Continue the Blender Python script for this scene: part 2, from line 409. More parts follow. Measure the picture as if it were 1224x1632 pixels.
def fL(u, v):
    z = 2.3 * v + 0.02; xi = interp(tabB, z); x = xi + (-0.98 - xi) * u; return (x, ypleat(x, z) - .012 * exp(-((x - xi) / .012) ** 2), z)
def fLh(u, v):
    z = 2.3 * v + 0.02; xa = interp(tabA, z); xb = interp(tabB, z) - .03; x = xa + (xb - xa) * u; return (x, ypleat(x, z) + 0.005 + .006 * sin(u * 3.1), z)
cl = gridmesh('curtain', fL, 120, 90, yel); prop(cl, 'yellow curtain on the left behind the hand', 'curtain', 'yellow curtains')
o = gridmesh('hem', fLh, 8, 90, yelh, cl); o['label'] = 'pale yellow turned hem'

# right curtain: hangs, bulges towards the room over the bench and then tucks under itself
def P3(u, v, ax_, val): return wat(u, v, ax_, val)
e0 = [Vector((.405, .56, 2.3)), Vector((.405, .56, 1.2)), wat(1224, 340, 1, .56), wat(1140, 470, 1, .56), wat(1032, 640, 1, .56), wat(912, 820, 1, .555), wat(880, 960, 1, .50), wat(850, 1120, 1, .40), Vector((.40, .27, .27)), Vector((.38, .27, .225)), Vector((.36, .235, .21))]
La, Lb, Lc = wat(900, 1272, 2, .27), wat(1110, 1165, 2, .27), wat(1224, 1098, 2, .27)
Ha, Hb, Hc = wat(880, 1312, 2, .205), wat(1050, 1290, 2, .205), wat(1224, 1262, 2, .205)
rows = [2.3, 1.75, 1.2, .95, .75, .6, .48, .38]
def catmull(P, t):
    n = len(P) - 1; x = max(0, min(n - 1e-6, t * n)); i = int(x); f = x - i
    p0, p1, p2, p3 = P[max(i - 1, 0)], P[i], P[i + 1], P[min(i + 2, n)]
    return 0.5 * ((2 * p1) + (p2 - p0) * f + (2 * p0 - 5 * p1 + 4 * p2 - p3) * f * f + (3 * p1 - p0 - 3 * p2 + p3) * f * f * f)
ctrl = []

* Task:
Output all of the data again. Match it exactly.

* Exercise output:
Continue the Blender Python script for this scene: part 2, from line 409. More parts follow. Measure the picture as if it were 1224x1632 pixels.
def fL(u, v):
    z = 2.3 * v + 0.02; xi = interp(tabB, z); x = xi + (-0.98 - xi) * u; return (x, ypleat(x, z) - .012 * exp(-((x - xi) / .012) ** 2), z)
def fLh(u, v):
    z = 2.3 * v + 0.02; xa = interp(tabA, z); xb = interp(tabB, z) - .03; x = xa + (xb - xa) * u; return (x, ypleat(x, z) + 0.005 + .006 * sin(u * 3.1), z)
cl = gridmesh('curtain', fL, 120, 90, yel); prop(cl, 'yellow curtain on the left behind the hand', 'curtain', 'yellow curtains')
o = gridmesh('hem', fLh, 8, 90, yelh, cl); o['label'] = 'pale yellow turned hem'

# right curtain: hangs, bulges towards the room over the bench and then tucks under itself
def P3(u, v, ax_, val): return wat(u, v, ax_, val)
e0 = [Vector((.405, .56, 2.3)), Vector((.405, .56, 1.2)), wat(1224, 340, 1, .56), wat(1140, 470, 1, .56), wat(1032, 640, 1, .56), wat(912, 820, 1, .555), wat(880, 960, 1, .50), wat(850, 1120, 1, .40), Vector((.40, .27, .27)), Vector((.38, .27, .225)), Vector((.36, .235, .21))]
La, Lb, Lc = wat(900, 1272, 2, .27), wat(1110, 1165, 2, .27), wat(1224, 1098, 2, .27)
Ha, Hb, Hc = wat(880, 1312, 2, .205), wat(1050, 1290, 2, .205), wat(1224, 1262, 2, .205)
rows = [2.3, 1.75, 1.2, .95, .75, .6, .48, .38]
def catmull(P, t):
    n = len(P) - 1; x = max(0, min(n - 1e-6, t * n)); i = int(x); f = x - i
    p0, p1, p2, p3 = P[max(i - 1, 0)], P[i], P[i + 1], P[min(i + 2, n)]
    return 0.5 * ((2 * p1) + (p2 - p0) * f + (2 * p0 - 5 * p1 + 4 * p2 - p3) * f * f + (3 * p1 - p0 - 3 * p2 + p3) * f * f * f)
ctrl = []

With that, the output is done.